**WORK TO COMPLETE**:
Copy out the listing exactly.

**INFORMATION PROVIDED**:

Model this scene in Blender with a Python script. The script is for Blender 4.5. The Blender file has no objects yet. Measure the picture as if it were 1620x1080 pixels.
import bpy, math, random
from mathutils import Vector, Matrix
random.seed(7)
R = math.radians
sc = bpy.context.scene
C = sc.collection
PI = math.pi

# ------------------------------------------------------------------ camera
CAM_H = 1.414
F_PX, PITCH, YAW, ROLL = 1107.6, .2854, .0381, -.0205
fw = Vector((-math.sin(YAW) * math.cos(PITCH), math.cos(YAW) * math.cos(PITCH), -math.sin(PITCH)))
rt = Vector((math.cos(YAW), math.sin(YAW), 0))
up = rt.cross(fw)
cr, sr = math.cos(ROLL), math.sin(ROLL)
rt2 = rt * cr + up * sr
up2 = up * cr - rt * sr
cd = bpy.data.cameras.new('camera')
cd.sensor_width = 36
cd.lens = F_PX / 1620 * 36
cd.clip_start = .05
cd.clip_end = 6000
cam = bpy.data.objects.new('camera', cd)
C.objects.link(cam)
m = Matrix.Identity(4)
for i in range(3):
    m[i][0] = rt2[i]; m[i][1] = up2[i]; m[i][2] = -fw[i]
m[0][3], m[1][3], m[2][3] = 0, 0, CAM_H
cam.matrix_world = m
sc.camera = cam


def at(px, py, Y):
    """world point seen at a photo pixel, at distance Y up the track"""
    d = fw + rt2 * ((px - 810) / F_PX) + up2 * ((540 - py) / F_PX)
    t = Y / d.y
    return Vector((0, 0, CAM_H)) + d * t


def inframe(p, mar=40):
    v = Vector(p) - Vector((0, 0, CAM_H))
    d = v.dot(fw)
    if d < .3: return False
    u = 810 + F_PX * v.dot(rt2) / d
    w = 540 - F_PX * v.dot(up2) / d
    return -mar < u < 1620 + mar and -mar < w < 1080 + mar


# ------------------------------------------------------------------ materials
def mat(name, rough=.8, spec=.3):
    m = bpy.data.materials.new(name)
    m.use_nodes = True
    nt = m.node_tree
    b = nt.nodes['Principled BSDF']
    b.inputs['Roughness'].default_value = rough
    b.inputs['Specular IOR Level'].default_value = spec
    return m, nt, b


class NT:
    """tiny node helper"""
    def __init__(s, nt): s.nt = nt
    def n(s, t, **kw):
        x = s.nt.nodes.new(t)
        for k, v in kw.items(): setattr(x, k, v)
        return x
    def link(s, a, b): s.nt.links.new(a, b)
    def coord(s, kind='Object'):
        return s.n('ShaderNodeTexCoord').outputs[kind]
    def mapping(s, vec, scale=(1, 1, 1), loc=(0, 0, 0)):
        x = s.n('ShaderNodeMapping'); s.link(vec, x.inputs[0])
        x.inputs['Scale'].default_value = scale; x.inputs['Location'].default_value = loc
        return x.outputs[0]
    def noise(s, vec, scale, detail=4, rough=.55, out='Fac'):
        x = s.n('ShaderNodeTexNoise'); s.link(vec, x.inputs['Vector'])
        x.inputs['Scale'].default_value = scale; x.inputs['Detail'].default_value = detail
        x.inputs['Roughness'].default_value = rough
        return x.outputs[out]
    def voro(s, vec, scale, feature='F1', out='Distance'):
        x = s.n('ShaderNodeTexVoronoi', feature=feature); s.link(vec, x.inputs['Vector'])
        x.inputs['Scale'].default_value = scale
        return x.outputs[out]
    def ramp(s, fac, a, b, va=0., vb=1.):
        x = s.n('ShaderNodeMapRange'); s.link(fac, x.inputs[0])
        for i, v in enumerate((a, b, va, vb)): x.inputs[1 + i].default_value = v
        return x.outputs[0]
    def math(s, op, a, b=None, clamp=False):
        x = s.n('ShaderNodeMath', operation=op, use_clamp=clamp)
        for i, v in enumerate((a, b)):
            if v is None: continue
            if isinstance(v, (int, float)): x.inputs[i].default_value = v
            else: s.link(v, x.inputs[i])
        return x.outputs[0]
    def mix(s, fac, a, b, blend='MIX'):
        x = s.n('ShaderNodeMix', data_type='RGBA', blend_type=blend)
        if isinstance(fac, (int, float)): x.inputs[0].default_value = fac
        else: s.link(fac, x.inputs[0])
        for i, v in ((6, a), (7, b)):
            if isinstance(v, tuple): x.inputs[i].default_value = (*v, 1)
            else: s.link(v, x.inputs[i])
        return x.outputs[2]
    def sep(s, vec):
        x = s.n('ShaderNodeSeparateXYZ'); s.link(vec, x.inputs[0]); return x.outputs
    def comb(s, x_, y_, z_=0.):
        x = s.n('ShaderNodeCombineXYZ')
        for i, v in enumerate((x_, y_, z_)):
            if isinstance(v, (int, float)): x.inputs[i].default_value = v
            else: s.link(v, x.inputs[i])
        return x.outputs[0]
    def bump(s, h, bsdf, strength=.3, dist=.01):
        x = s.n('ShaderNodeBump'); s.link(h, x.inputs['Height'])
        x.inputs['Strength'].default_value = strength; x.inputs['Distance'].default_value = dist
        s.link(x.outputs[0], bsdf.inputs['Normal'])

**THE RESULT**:
Model this scene in Blender with a Python script. The script is for Blender 4.5. The Blender file has no objects yet. Measure the picture as if it were 1620x1080 pixels.
import bpy, math, random
from mathutils import Vector, Matrix
random.seed(7)
R = math.radians
sc = bpy.context.scene
C = sc.collection
PI = math.pi

# ------------------------------------------------------------------ camera
CAM_H = 1.414
F_PX, PITCH, YAW, ROLL = 1107.6, .2854, .0381, -.0205
fw = Vector((-math.sin(YAW) * math.cos(PITCH), math.cos(YAW) * math.cos(PITCH), -math.sin(PITCH)))
rt = Vector((math.cos(YAW), math.sin(YAW), 0))
up = rt.cross(fw)
cr, sr = math.cos(ROLL), math.sin(ROLL)
rt2 = rt * cr + up * sr
up2 = up * cr - rt * sr
cd = bpy.data.cameras.new('camera')
cd.sensor_width = 36
cd.lens = F_PX / 1620 * 36
cd.clip_start = .05
cd.clip_end = 6000
cam = bpy.data.objects.new('camera', cd)
C.objects.link(cam)
m = Matrix.Identity(4)
for i in range(3):
    m[i][0] = rt2[i]; m[i][1] = up2[i]; m[i][2] = -fw[i]
m[0][3], m[1][3], m[2][3] = 0, 0, CAM_H
cam.matrix_world = m
sc.camera = cam


def at(px, py, Y):
    """world point seen at a photo pixel, at distance Y up the track"""
    d = fw + rt2 * ((px - 810) / F_PX) + up2 * ((540 - py) / F_PX)
    t = Y / d.y
    return Vector((0, 0, CAM_H)) + d * t


def inframe(p, mar=40):
    v = Vector(p) - Vector((0, 0, CAM_H))
    d = v.dot(fw)
    if d < .3: return False
    u = 810 + F_PX * v.dot(rt2) / d
    w = 540 - F_PX * v.dot(up2) / d
    return -mar < u < 1620 + mar and -mar < w < 1080 + mar


# ------------------------------------------------------------------ materials
def mat(name, rough=.8, spec=.3):
    m = bpy.data.materials.new(name)
    m.use_nodes = True
    nt = m.node_tree
    b = nt.nodes['Principled BSDF']
    b.inputs['Roughness'].default_value = rough
    b.inputs['Specular IOR Level'].default_value = spec
    return m, nt, b


class NT:
    """tiny node helper"""
    def __init__(s, nt): s.nt = nt
    def n(s, t, **kw):
        x = s.nt.nodes.new(t)
        for k, v in kw.items(): setattr(x, k, v)
        return x
    def link(s, a, b): s.nt.links.new(a, b)
    def coord(s, kind='Object'):
        return s.n('ShaderNodeTexCoord').outputs[kind]
    def mapping(s, vec, scale=(1, 1, 1), loc=(0, 0, 0)):
        x = s.n('ShaderNodeMapping'); s.link(vec, x.inputs[0])
        x.inputs['Scale'].default_value = scale; x.inputs['Location'].default_value = loc
        return x.outputs[0]
    def noise(s, vec, scale, detail=4, rough=.55, out='Fac'):
        x = s.n('ShaderNodeTexNoise'); s.link(vec, x.inputs['Vector'])
        x.inputs['Scale'].default_value = scale; x.inputs['Detail'].default_value = detail
        x.inputs['Roughness'].default_value = rough
        return x.outputs[out]
    def voro(s, vec, scale, feature='F1', out='Distance'):
        x = s.n('ShaderNodeTexVoronoi', feature=feature); s.link(vec, x.inputs['Vector'])
        x.inputs['Scale'].default_value = scale
        return x.outputs[out]
    def ramp(s, fac, a, b, va=0., vb=1.):
        x = s.n('ShaderNodeMapRange'); s.link(fac, x.inputs[0])
        for i, v in enumerate((a, b, va, vb)): x.inputs[1 + i].default_value = v
        return x.outputs[0]
    def math(s, op, a, b=None, clamp=False):
        x = s.n('ShaderNodeMath', operation=op, use_clamp=clamp)
        for i, v in enumerate((a, b)):
            if v is None: continue
            if isinstance(v, (int, float)): x.inputs[i].default_value = v
            else: s.link(v, x.inputs[i])
        return x.outputs[0]
    def mix(s, fac, a, b, blend='MIX'):
        x = s.n('ShaderNodeMix', data_type='RGBA', blend_type=blend)
        if isinstance(fac, (int, float)): x.inputs[0].default_value = fac
        else: s.link(fac, x.inputs[0])
        for i, v in ((6, a), (7, b)):
            if isinstance(v, tuple): x.inputs[i].default_value = (*v, 1)
            else: s.link(v, x.inputs[i])
        return x.outputs[2]
    def sep(s, vec):
        x = s.n('ShaderNodeSeparateXYZ'); s.link(vec, x.inputs[0]); return x.outputs
    def comb(s, x_, y_, z_=0.):
        x = s.n('ShaderNodeCombineXYZ')
        for i, v in enumerate((x_, y_, z_)):
            if isinstance(v, (int, float)): x.inputs[i].default_value = v
            else: s.link(v, x.inputs[i])
        return x.outputs[0]
    def bump(s, h, bsdf, strength=.3, dist=.01):
        x = s.n('ShaderNodeBump'); s.link(h, x.inputs['Height'])
        x.inputs['Strength'].default_value = strength; x.inputs['Distance'].default_value = dist
        s.link(x.outputs[0], bsdf.inputs['Normal'])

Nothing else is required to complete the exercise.